▼
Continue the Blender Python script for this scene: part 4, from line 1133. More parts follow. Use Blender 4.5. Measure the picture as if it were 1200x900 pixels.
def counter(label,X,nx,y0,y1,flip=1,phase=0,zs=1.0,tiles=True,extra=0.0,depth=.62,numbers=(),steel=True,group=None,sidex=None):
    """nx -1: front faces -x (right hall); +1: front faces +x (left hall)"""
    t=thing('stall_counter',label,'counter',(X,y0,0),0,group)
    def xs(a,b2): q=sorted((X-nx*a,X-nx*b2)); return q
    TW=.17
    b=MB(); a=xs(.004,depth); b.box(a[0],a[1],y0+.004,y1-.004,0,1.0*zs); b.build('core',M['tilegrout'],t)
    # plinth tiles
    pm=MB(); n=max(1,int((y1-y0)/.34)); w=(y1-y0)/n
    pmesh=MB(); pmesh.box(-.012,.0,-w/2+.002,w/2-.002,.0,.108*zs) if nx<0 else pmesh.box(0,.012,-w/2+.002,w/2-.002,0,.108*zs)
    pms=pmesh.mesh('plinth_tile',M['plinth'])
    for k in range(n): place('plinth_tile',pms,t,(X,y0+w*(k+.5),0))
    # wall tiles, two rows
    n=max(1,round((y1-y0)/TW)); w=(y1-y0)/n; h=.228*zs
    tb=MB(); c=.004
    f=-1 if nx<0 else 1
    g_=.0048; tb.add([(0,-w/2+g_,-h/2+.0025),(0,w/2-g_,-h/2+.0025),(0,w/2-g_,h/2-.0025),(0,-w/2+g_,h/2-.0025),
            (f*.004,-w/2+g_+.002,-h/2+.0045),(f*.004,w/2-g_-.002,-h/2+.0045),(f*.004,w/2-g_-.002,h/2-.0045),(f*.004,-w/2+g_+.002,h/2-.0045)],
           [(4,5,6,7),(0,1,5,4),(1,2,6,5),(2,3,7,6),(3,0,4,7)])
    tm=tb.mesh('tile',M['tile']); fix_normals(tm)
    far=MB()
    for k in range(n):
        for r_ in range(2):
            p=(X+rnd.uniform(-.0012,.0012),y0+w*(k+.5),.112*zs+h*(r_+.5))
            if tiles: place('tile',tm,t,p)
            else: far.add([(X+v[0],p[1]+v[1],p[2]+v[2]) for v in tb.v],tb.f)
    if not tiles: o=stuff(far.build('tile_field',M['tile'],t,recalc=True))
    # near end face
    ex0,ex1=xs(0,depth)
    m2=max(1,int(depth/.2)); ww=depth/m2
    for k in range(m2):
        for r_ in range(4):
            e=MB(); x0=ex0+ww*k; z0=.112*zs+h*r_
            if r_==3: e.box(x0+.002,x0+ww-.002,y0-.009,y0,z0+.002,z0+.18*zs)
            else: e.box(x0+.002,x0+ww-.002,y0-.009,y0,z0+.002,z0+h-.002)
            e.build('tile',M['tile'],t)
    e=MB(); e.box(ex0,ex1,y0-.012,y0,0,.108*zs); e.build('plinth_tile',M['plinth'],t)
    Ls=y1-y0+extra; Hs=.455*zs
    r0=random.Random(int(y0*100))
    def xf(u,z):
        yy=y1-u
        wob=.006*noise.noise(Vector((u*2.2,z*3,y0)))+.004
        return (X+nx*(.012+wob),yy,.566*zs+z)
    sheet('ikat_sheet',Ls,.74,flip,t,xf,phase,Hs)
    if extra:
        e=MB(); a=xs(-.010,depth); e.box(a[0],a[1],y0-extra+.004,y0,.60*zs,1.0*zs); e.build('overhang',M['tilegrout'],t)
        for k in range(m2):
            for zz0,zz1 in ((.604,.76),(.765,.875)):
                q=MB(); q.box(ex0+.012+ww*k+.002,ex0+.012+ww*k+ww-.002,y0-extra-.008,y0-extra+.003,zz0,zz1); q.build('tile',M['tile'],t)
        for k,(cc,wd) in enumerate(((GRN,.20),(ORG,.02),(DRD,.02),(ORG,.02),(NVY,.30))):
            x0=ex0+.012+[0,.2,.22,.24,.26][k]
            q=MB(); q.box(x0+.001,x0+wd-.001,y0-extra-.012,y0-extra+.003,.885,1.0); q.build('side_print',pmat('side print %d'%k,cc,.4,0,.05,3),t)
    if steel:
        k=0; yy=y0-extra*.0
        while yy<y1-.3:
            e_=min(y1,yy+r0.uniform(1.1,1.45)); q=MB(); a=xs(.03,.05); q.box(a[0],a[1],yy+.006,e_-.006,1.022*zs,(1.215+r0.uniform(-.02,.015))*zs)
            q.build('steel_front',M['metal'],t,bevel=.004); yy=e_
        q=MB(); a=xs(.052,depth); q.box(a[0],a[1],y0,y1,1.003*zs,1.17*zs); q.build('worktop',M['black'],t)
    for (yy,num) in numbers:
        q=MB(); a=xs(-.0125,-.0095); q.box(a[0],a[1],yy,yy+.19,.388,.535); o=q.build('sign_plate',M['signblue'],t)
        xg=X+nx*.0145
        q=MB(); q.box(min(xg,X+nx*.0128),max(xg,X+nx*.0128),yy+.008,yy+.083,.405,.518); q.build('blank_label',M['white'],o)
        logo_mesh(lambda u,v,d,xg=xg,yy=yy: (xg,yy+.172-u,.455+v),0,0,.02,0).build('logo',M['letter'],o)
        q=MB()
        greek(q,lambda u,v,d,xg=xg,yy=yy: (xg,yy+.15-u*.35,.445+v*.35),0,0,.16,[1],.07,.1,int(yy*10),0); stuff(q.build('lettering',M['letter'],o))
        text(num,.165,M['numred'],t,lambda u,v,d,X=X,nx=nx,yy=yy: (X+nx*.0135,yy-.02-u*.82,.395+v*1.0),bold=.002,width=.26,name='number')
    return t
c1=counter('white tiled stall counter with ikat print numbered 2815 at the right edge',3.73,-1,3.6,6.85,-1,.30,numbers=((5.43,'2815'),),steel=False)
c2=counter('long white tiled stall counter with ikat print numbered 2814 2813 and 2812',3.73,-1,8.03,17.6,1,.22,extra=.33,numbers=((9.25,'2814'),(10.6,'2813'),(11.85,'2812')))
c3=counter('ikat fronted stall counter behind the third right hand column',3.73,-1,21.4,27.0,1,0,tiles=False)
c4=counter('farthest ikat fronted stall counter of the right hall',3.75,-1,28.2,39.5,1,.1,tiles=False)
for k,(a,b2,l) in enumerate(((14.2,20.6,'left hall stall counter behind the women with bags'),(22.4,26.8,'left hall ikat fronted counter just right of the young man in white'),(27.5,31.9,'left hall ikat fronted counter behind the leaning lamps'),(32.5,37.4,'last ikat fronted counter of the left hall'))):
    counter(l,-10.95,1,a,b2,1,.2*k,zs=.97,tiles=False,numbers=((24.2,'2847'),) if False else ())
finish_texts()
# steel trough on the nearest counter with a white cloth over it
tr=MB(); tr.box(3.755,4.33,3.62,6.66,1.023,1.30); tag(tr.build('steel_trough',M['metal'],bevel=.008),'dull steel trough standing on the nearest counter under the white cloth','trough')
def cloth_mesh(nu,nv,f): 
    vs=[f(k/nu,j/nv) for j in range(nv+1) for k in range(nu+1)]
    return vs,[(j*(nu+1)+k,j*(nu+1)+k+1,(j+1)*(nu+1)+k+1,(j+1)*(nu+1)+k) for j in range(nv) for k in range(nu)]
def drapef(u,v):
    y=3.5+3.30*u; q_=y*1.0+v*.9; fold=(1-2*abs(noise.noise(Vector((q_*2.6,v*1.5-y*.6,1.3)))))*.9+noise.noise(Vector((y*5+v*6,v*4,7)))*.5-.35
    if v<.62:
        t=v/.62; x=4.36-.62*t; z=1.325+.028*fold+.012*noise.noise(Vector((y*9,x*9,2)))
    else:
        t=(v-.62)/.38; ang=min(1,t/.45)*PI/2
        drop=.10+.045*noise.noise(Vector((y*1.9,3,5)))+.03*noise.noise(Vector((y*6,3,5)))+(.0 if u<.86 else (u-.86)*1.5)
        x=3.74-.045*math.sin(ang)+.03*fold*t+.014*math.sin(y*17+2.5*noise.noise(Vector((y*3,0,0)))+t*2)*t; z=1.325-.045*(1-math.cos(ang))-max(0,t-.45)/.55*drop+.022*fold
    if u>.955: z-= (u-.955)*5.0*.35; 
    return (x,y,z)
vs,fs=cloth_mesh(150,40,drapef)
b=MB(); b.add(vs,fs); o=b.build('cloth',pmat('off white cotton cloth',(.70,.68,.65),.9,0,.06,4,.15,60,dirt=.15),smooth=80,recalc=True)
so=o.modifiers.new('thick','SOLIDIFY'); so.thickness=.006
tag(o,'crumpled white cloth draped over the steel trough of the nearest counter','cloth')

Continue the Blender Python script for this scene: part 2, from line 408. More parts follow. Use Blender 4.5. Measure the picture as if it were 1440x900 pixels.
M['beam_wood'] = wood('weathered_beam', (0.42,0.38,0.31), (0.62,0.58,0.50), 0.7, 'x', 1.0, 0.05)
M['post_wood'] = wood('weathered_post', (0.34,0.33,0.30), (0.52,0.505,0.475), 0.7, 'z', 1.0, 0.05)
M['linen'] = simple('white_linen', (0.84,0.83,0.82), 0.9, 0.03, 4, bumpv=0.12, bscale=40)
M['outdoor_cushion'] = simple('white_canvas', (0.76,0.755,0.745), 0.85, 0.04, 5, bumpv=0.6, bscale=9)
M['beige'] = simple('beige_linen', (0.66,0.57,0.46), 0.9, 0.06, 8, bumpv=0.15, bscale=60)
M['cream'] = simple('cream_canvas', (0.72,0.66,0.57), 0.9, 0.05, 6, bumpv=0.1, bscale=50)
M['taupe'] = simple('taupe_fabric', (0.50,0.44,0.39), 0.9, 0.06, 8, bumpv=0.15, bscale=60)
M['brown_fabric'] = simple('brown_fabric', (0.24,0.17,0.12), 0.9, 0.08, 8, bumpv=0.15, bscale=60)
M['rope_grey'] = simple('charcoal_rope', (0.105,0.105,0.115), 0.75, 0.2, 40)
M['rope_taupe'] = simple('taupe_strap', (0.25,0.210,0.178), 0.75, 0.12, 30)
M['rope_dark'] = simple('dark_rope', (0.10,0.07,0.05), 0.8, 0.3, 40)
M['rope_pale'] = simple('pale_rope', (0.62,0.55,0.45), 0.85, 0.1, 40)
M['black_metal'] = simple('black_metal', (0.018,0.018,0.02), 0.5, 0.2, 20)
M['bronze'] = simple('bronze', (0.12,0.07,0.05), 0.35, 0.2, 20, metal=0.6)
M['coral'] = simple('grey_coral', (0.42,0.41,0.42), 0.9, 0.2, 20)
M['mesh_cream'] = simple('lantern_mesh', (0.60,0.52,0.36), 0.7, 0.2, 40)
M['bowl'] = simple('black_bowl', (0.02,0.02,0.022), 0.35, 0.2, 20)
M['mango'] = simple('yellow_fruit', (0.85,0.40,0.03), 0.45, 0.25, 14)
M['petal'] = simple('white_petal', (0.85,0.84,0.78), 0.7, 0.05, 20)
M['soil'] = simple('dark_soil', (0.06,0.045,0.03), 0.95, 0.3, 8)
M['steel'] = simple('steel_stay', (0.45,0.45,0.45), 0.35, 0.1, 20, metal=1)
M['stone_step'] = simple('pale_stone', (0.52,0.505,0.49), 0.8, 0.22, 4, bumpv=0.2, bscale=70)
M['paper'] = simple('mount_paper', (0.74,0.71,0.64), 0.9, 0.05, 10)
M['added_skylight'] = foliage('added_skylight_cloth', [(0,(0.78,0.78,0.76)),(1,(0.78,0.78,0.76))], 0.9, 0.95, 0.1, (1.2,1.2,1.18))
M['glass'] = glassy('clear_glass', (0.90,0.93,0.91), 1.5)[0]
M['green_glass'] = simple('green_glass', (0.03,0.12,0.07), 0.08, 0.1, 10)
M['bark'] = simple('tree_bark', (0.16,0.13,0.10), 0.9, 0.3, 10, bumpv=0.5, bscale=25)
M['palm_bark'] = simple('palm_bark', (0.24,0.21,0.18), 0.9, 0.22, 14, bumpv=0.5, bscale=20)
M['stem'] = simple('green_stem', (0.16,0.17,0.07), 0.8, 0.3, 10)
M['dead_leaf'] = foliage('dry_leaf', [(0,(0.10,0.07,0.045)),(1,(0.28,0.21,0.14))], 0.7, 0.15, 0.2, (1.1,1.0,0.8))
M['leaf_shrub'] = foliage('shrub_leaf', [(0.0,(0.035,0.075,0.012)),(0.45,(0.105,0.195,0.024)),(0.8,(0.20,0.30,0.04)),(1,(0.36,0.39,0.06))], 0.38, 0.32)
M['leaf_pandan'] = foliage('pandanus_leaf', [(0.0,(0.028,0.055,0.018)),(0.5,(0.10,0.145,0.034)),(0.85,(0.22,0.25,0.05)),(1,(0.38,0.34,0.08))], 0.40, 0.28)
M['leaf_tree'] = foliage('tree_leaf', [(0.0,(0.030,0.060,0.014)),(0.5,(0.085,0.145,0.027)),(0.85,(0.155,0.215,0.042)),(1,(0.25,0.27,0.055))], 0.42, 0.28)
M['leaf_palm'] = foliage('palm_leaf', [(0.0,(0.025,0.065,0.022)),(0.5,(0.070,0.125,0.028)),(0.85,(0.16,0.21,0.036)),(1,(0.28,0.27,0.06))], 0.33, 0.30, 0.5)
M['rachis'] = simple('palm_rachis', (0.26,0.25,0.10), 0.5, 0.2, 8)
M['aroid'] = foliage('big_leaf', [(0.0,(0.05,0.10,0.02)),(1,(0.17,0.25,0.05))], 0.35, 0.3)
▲
*REQUIREMENT:* Among the lines above, determine how many hold the word "pixels"; report the figure alone.

*IN RESPONSE:* 2